Philip Augustus, stung by a tavern brawl that left students dead, issued letters protecting Parisian scholars from civic authority. The decree carved out an island of clerical privilege along the Seine and gave Europe's rowdiest academic gathering the bones of a true university. Within decades its theology faculty would become the supreme arbiter of Christian doctrine in the Latin West.

1200High Middle Ages
1200·Oceania·Exploration

Maori migration reaches New Zealand

Polynesian voyagers, sailing great double-hulled canoes along patterns of stars and ocean swells, made landfall on the uninhabited islands they would call Aotearoa.

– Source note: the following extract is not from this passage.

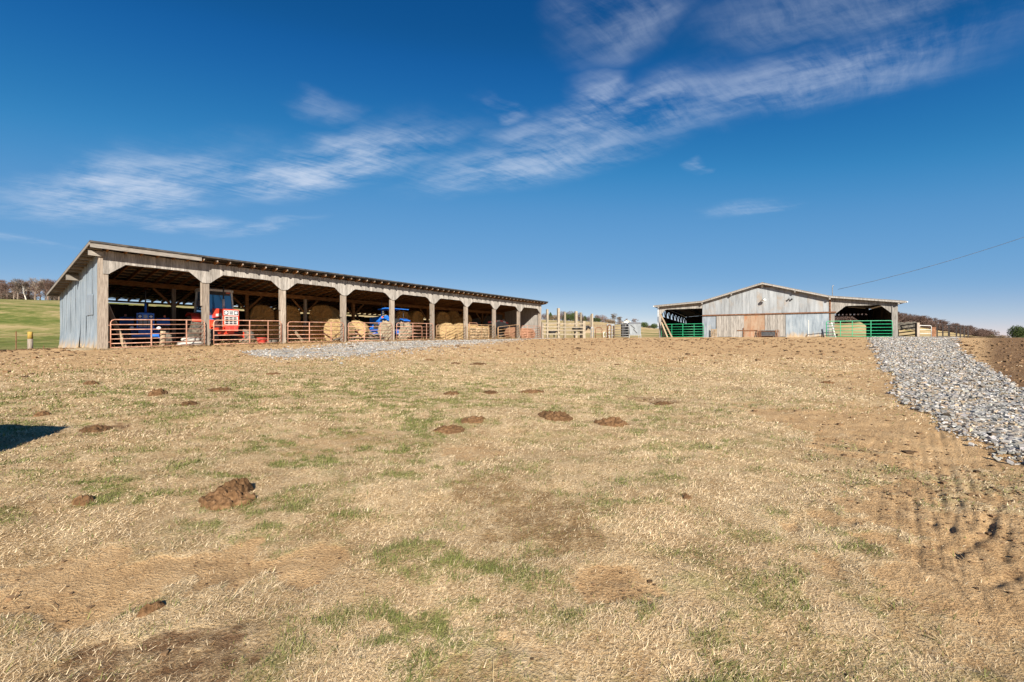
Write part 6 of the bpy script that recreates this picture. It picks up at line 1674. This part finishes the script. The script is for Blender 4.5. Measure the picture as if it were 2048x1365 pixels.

Their moa-hunting descendants would transform the isolated archipelago into the southernmost outpost of Polynesian civilization. The giant flightless birds they found had never encountered a predator and vanished within centuries of their arrival.

1200High Middle Ages
1200·Southeast Asia·Religion

Angkor Wat shifts to Buddhist use under Jayavarman VII

The great temple-city of Angkor, already old, saw its Hindu iconography overlaid with Mahayana Buddhist images under Jayavarman VII. Smiling stone faces of the bodhisattva Avalokiteshvara rose on the Bayon's towers, gazing impassively over a hundred miles of rice terraces. The transformation marked the last great building campaign of the Khmer empire before its slow decline into the jungle.

1200High Middle Ages
1200·South America·Politics

Chimu kingdom expands along Peru's coast

From the adobe labyrinth of Chan Chan, Chimu lords pushed their irrigation canals and tribute roads north and south across the desert littoral. Their walled ciudadelas, each a dead king's tomb-palace, rose in silent succession beneath the Pacific fog. At its height the empire stretched nearly a thousand kilometers along the coast, rivaled only by the Inca who would one day conquer it.

1200High Middle Ages
1200·North America·Culture

Hohokam build ball courts in the Sonoran Desert

In the river valleys of what is now Arizona, Hohokam communities shaped earthen ball courts and laid miles of irrigation ditches across the hardpan. Their pottery, etched with acid from saguaro fruit, traveled along trade paths that reached Mesoamerica. Shell ornaments from the Gulf of California and copper bells from western Mexico attest to the depth of their exchange networks.